From the Financial Times, February 12 2014: Seven global banks including Barclays and UBS face new claims of alleged foreign exchange market manipulation in the first US class action lawsuit to include original research that highlights unusual price spikes in euro, sterling and other major currencies.

LIBOR

The Libor scandal was a series of fraudulent actions connected to the Libor (London Interbank Offered Rate) and also the resulting investigation and reaction. The Libor is an average interest rate calculated through submissions of interest rates by major banks in London.

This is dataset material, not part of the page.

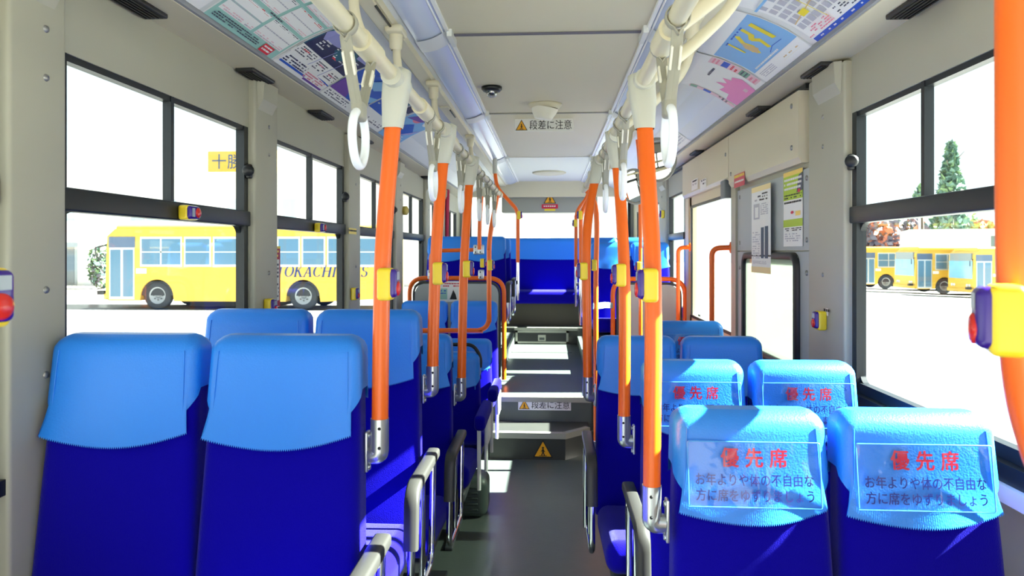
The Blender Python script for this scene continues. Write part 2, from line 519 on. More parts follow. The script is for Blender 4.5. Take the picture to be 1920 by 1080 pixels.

The scandal arose when it was discovered that banks were falsely inflating or deflating their rates so as to profit from trades, or to give the impression that they were more creditworthy than they were. Libor underpins approximately $350 trillion in derivatives. It is administered by the British Bankers' Association.

Gold

On February 28, 2014, Bloomberg News reported that the same academics who uncovered the Libor manipulation had investigated the gold fixing process and found empirical evidence consistent with manipulation – the study is currently unpublished. The newswire reported that the gold market is worth $20 trillion annually. The Commodities Futures Trading Commission, the U.K.’s Financial Conduct Authority, and Germany’s Federal Financial Supervisory Authority, are all reportedly investigating the manipulation of this benchmark.

Interest Rates and Bond Markets

One can trace the rigging of the bond market back to 1991, when U.S. Treasury Deputy Assistant Secretary Mike Basham learned that Salomon trader Paul Mozer had been submitting false bids in an attempt to purchase more Treasury bonds than permitted by one buyer during the period between December 1990 and May 1991. Salomon was fined $290 million for this infraction, the largest fine ever levied on an investment bank at the time. Last month a Credit Suisse bond trader was fined for similar attempts to rig the market.

Of course the most blatant example of rigging the bond market is that carried out by the central banks. Having hoovered up over $4 trillion of government bonds and mortgage backed securities, the Federal Reserve’s policy of quantitative easing has had far reaching implications across all asset markets.

What also makes this so terrible is that many would regard part of the Federal Reserve’s role as regulating financial markets and yet they are the largest manipulator of markets out there. This is another reason that investors are losing trust in the markets; regulators are seen to be turning a blind eye to many of these controversial practices or at best applying double standards.

So there you have it; most markets are rigged and no-one trusts the regulators to do a thing about it. “I will leave the conclusion to investment strategist Grant Williams.

In order for market rigging to be stopped, the changes have to come from those entrusted with regulation, in the form of stern punishments for those caught rigging them, and there must be  changes to the rules to close the loopholes that allowed this kind of activity to occur in the first place. Instead, the bodies which supposedly oversee the markets are involved in the most serious rigging of all.

What chance is there that we will see any change? Get used to it, folks. As anyone who looks at financial markets up close with their eyes open will tell you, they are all rigged — it’s simply a question of degree.

The question is, do you adapt and work around the rigging, or do you simply decide not to play? Central banks and governments seriously hope you choose the former option.”